Mow Your Lawn
May 2025
I love to mow the lawn. There’s something deeply, perhaps spiritually, satisfying about pushing my mower in careful patterns around the yard. Beginning with the edges, I carve a clean, crisp perimeter. Then I carefully approach the center, crafting a series of pleasing parallel stripes with smiling deliberation.
With each round, I alter the direction of my mowing pattern in accordance with advice from turf experts. The gurus say we should switch up the patterns for grass health, keep our mower blades sharp, and feed the lawn a healthy diet of nutrients and water.
After mowing, I break out the trimmer. A little edge work brings the project together, and I finish the whole affair with my leaf blower, clearing away clippings and debris from the deck and sidewalks.
My lawn is not huge, so the whole undertaking lasts less than one hour. When I’m finished, I step back and survey the scene. In under 60 minutes, I’ve taken an unruly and fast-growing spring lawn from shaggy disarray to clean-striped nirvana. The process and the outcome fill me with a tangible sense of accomplishment, a feeling of peace and control.
As a kid, my parents made me mow the lawn as part of my rent.
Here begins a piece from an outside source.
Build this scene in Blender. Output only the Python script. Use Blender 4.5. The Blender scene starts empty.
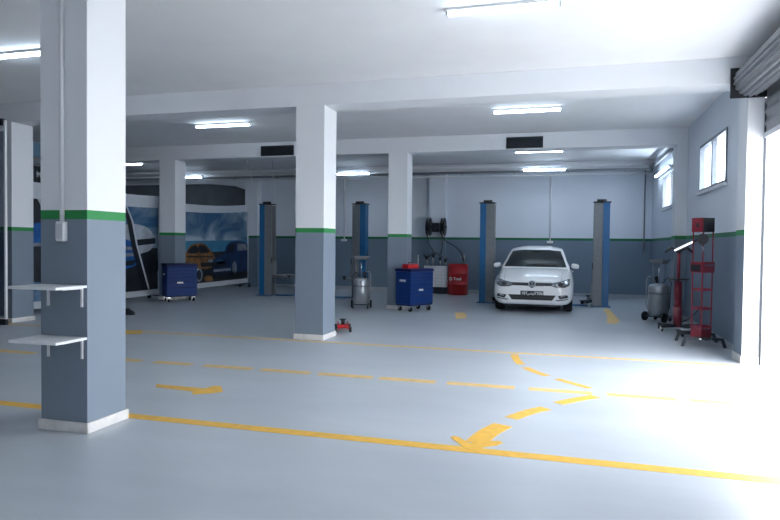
import bpy, bmesh, math, random
from mathutils import Vector, Matrix
from mathutils.bvhtree import BVHTree
random.seed(7)
PI = math.pi
scn = bpy.context.scene
COL = scn.collection

# ------------------------------------------------------------------ camera geometry
F_PX, YAW, PITCH, ROLL, EYE = 624.6, math.radians(15.808), math.radians(-1.4433), math.radians(0.6256), 1.45
def ray(u, v):
    x2 = (u-390)/F_PX; z2 = (260-v)/F_PX; yd = 1.0
    c, s = math.cos(ROLL), math.sin(ROLL); xc = c*x2-s*z2; zc = s*x2+c*z2
    c, s = math.cos(PITCH), math.sin(PITCH); zz = c*zc+s*yd; yy = -s*zc+c*yd
    c, s = math.cos(YAW), math.sin(YAW)
    return Vector((c*xc-s*yy, s*xc+c*yy, zz))
def on(u, v, ax, val):
    """point of the plane (axis ax = val) seen at photo position u, v"""
    d = ray(u, v); o = Vector((0, 0, EYE)); t = (val-o[ax])/d[ax]
    return o+d*t
def fl(u, v, z=0.0): return on(u, v, 2, z)

# ------------------------------------------------------------------ materials
def new_mat(name):
    m = bpy.data.materials.new(name); m.use_nodes = True
    return m, m.node_tree, m.node_tree.nodes['Principled BSDF']
MATS = {}
def mat(name, col, rough=0.5, metal=0.0, noise=0.06, scale=8.0, bump=0.0, coat=0.0, spec=0.5, stretch=None):
    if name in MATS: return MATS[name]
    m, nt, b = new_mat(name)
    tc = nt.nodes.new('ShaderNodeTexCoord'); nz = nt.nodes.new('ShaderNodeTexNoise')
    nz.inputs['Scale'].default_value = scale; nz.inputs['Detail'].default_value = 5
    src = tc.outputs['Object']
    if stretch:
        mp = nt.nodes.new('ShaderNodeMapping'); mp.inputs['Scale'].default_value = stretch
        nt.links.new(src, mp.inputs['Vector']); src = mp.outputs['Vector']
    nt.links.new(src, nz.inputs['Vector'])
    rp = nt.nodes.new('ShaderNodeValToRGB')
    rp.color_ramp.elements[0].position = .3; rp.color_ramp.elements[1].position = .7
    rp.color_ramp.elements[0].color = tuple(max(0, c*(1-noise)) for c in col)+(1,)
    rp.color_ramp.elements[1].color = tuple(min(1, c*(1+noise)) for c in col)+(1,)
    nt.links.new(nz.outputs['Fac'], rp.inputs['Fac']); nt.links.new(rp.outputs['Color'], b.inputs['Base Color'])
    b.inputs['Roughness'].default_value = rough; b.inputs['Metallic'].default_value = metal
    b.inputs['Coat Weight'].default_value = coat; b.inputs['Coat Roughness'].default_value = .06
    b.inputs['Specular IOR Level'].default_value = spec
    if bump:
        bp = nt.nodes.new('ShaderNodeBump'); bp.inputs['Strength'].default_value = bump; bp.inputs['Distance'].default_value = .01
        nt.links.new(nz.outputs['Fac'], bp.inputs['Height']); nt.links.new(bp.outputs['Normal'], b.inputs['Normal'])
    MATS[name] = m
    return m

def two_tone(name, top, low, green=(0.03, .30, .08)):
    """painted masonry: white above, green stripe at 1.61-1.68 m, grey below"""
    m, nt, b = new_mat(name)
    g = nt.nodes.new('ShaderNodeNewGeometry'); sp = nt.nodes.new('ShaderNodeSeparateXYZ')
    nt.links.new(g.outputs['Position'], sp.inputs[0])
    def gt(h):
        n = nt.nodes.new('ShaderNodeMath'); n.operation = 'GREATER_THAN'; n.inputs[1].default_value = h
        nt.links.new(sp.outputs['Z'], n.inputs[0]); return n.outputs[0]
    def mix(f, a, c):
        n = nt.nodes.new('ShaderNodeMix'); n.data_type = 'RGBA'; nt.links.new(f, n.inputs[0])
        for i, q in ((6, a), (7, c)):
            if isinstance(q, tuple): n.inputs[i].default_value = q+(1,)
            else: nt.links.new(q, n.inputs[i])
        return n.outputs[2]
    nz = nt.nodes.new('ShaderNodeTexNoise'); nz.inputs['Scale'].default_value = 1.3; nz.inputs['Detail'].default_value = 6
    nt.links.new(g.outputs['Position'], nz.inputs['Vector'])
    low2 = mix(nz.outputs['Fac'], tuple(c*.93 for c in low), tuple(c*1.07 for c in low))
    c = mix(gt(1.613), low2, green); c = mix(gt(1.682), c, top)
    nt.links.new(c, b.inputs['Base Color']); b.inputs['Roughness'].default_value = .55
    b.inputs['Specular IOR Level'].default_value = .3
    n2 = nt.nodes.new('ShaderNodeTexNoise'); n2.inputs['Scale'].default_value = 60
    nt.links.new(g.outputs['Position'], n2.inputs['Vector'])
    bp = nt.nodes.new('ShaderNodeBump'); bp.inputs['Strength'].default_value = .08; bp.inputs['Distance'].default_value = .004
    nt.links.new(n2.outputs['Fac'], bp.inputs['Height']); nt.links.new(bp.outputs['Normal'], b.inputs['Normal'])
    return m

def emit(name, col, s):
    m = bpy.data.materials.new(name); m.use_nodes = True; nt = m.node_tree
    nt.nodes.remove(nt.nodes['Principled BSDF']); e = nt.nodes.new('ShaderNodeEmission')
    e.inputs[0].default_value = col+(1,); e.inputs[1].default_value = s
    nt.links.new(e.outputs[0], nt.nodes['Material Output'].inputs[0])
    return m
def thin_glass(name, tint, gloss=.08):
    m = bpy.data.materials.new(name); m.use_nodes = True; nt = m.node_tree
    nt.nodes.remove(nt.nodes['Principled BSDF'])
    t = nt.nodes.new('ShaderNodeBsdfTransparent'); t.inputs[0].default_value = tint+(1,)
    g = nt.nodes.new('ShaderNodeBsdfGlossy'); g.inputs['Roughness'].default_value = .03
    mx = nt.nodes.new('ShaderNodeMixShader'); mx.inputs[0].default_value = gloss
    nt.links.new(t.outputs[0], mx.inputs[1]); nt.links.new(g.outputs[0], mx.inputs[2])
    nt.links.new(mx.outputs[0], nt.nodes['Material Output'].inputs[0])
    return m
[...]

I didn’t particularly love mowing back then; it was just a chore to check off the list once a week. But as adulthood and my education career have progressed and evolved, my love for mowing the lawn has grown like Kentucky blue grass.
In 2016, I delivered a speech to a group of school leaders in Cody, Wyoming. By this point, I’d put two and two together, realizing why I relish lawn mowing so very much. My thesis statement went something like this:
I love mowing the lawn because I see instant results from my effort. An hour behind the mower yields tangible outcomes, and this is something my soul very much needs to balance the challenges we face in education. As school leaders, it’s often very difficult to see our progress. We set annual improvement goals, establish five year plans, and foster the learning of students who spend thirteen years in our systems. Everything is long term and slow moving. That’s why it’s essential, for our mental wellbeing, to mow the lawn.
I’ve shared this message with educators numerous times over the last nine years, and I’m back at it again today. As you head into the summer months, whether that means time off or simply some time to slow down, I implore you to mow the lawn, whatever that means to you. Find a task where a little elbow grease yields quick and tangible results. Maybe paint the bedroom, stain the fence, clean out a storage closet, weed the garden – anything that gives you pleasure and positions you for some short-term satisfaction.
Education is a challenging field, with plenty of stress and fatigue, both mental and emotional. This summer, find a little balance by mowing the proverbial lawn. If you want to compare notes, I’ll be pushing Old Red back and forth with care and precision, healing a little with each cleanly cut stripe.